The phrase וַיְדַבֵּר אִתּוֹ טֹבוֹת -- "he spoke good things to him" -- suggests more than polite conversation; it points to a formal declaration of favor, perhaps an official amnesty. That Jehoiachin's throne was set "above the thrones of the other kings" indicates that multiple vassal kings were held in Babylon, and that Jehoiachin received preferential treatment among them.
The repetition of כָּל יְמֵי חַיָּיו -- "all the days of his life" -- in vv. 29 and 30 provides the final word of the book of Kings: חַיָּיו ("his life"). After a book marked by death, destruction, and exile, the last word is "life."
Interpretations
How one reads this final paragraph -- and therefore the entire book of Kings -- remains a contested question in Old Testament scholarship.
The hopeful reading: Many scholars and theologians see Jehoiachin's release as a deliberate note of hope. The Davidic line has survived. Jehoiachin, the legitimate king of Judah, has been raised from the prison house and given a seat at the king's table. This echoes the pattern of Joseph in Egypt: humiliation followed by exaltation. The implication is that God's covenant with David (2 Samuel 7:12-16) remains in force even in exile. The fact that Jehoiachin's grandson Zerubbabel would lead the return from exile and govern the restored community (Ezra 2:2; Haggai 2:23) shows that the Davidic line was preserved through this branch, ultimately leading to Jesus Christ (Matthew 1:12).

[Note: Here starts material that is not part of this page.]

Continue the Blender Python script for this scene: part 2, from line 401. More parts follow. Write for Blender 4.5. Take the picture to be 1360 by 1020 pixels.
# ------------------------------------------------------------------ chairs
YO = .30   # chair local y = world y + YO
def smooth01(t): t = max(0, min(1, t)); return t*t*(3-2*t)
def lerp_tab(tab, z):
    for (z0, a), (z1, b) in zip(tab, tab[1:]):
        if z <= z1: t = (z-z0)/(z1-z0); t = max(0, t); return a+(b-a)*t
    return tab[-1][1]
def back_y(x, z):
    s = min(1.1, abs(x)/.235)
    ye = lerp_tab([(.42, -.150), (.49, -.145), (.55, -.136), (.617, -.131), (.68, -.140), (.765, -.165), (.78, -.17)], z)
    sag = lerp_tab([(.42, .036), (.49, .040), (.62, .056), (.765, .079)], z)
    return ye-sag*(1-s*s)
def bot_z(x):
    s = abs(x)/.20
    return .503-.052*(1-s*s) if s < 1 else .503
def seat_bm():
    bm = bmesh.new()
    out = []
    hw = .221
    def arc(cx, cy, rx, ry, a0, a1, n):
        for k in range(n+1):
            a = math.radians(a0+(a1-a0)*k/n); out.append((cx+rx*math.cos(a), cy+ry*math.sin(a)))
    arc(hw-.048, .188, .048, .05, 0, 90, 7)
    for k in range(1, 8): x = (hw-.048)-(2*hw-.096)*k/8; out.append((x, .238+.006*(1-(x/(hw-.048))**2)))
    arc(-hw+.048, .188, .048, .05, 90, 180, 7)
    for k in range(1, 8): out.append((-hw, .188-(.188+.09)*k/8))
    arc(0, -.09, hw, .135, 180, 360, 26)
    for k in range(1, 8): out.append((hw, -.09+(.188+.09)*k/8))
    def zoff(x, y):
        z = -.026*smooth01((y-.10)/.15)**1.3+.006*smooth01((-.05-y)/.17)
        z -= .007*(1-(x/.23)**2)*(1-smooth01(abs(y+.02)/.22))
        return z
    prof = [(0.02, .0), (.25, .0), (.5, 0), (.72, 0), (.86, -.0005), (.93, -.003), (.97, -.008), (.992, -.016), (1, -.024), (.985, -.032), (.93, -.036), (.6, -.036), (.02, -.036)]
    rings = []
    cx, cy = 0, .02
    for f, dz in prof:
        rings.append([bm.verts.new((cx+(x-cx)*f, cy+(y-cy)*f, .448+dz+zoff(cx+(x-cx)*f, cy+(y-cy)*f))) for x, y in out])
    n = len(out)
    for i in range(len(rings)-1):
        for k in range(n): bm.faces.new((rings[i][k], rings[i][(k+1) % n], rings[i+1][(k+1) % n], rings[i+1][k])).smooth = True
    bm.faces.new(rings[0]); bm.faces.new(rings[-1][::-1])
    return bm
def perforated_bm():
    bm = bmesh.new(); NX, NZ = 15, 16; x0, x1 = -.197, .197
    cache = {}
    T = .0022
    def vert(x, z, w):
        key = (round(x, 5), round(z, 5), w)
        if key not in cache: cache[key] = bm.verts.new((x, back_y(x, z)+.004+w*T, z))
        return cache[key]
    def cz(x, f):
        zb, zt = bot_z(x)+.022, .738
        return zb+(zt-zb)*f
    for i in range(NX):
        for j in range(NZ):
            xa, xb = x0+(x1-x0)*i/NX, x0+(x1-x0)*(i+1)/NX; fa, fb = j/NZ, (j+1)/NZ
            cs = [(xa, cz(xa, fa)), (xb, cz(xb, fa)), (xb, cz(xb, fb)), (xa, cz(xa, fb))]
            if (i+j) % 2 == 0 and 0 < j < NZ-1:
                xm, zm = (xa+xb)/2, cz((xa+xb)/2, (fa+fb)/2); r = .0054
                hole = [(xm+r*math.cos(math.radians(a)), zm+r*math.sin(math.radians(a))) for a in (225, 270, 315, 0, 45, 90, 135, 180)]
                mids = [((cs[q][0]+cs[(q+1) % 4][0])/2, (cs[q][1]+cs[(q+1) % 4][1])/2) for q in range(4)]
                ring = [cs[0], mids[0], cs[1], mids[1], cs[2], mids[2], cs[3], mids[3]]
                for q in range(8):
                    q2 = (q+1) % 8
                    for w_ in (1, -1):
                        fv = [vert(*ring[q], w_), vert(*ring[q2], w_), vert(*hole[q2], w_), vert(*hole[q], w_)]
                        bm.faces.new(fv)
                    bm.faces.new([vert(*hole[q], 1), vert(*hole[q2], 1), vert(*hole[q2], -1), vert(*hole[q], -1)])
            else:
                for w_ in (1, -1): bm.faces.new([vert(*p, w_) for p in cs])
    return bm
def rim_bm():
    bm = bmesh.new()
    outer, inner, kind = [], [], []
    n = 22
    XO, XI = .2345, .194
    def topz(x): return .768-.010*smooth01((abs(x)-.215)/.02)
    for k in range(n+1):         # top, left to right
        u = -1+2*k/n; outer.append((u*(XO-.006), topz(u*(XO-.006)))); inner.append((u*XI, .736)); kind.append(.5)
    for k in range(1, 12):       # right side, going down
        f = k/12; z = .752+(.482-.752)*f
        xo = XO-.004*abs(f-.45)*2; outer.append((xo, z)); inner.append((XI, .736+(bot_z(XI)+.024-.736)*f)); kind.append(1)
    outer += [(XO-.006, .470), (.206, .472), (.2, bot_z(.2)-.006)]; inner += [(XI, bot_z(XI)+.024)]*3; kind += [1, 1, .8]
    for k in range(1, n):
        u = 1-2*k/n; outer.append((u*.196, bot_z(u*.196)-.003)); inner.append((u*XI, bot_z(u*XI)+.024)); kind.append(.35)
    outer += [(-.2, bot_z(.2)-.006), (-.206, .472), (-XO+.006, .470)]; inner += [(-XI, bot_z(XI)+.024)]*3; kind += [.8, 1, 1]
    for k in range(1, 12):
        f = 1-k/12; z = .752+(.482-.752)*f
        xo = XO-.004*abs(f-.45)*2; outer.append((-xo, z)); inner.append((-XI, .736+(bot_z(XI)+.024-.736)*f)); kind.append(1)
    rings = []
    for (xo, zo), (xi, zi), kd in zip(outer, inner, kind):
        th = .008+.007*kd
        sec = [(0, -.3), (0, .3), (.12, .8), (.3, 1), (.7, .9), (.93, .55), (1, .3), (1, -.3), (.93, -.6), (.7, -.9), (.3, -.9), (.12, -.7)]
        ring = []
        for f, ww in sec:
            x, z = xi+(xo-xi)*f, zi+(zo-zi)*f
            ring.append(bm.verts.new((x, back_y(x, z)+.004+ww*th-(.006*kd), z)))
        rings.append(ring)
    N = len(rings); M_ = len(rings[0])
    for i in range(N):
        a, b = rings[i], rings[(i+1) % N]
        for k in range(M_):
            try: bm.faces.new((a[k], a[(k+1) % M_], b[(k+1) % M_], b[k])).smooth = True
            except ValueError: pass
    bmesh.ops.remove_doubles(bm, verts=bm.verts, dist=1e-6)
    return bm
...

The restrained reading: Others argue that the ending is more ambiguous than triumphant. Jehoiachin is released but not restored: he is still in Babylon, still dependent on a foreign king's favor, and his "kingdom" consists of a seat at someone else's table. The Davidic monarchy is not renewed; it is simply not extinguished. Kings does not end with restoration but with a sign of survival, leaving the reader to ask whether God's promises will prevail. On this reading, the ending is an open question rather than an answer, one the rest of the biblical canon (Ezra-Nehemiah, the prophets, and ultimately the New Testament) goes on to address.
Both readings recognize that the author chose to end the book not with the destruction of Jerusalem or the flight to Egypt but with this quiet scene of mercy. Even if the ending is not full restoration, neither is it despair. A descendant of David sits in a place of honor, eats at the king's table, and lives. The covenant has been chastened, but not annulled.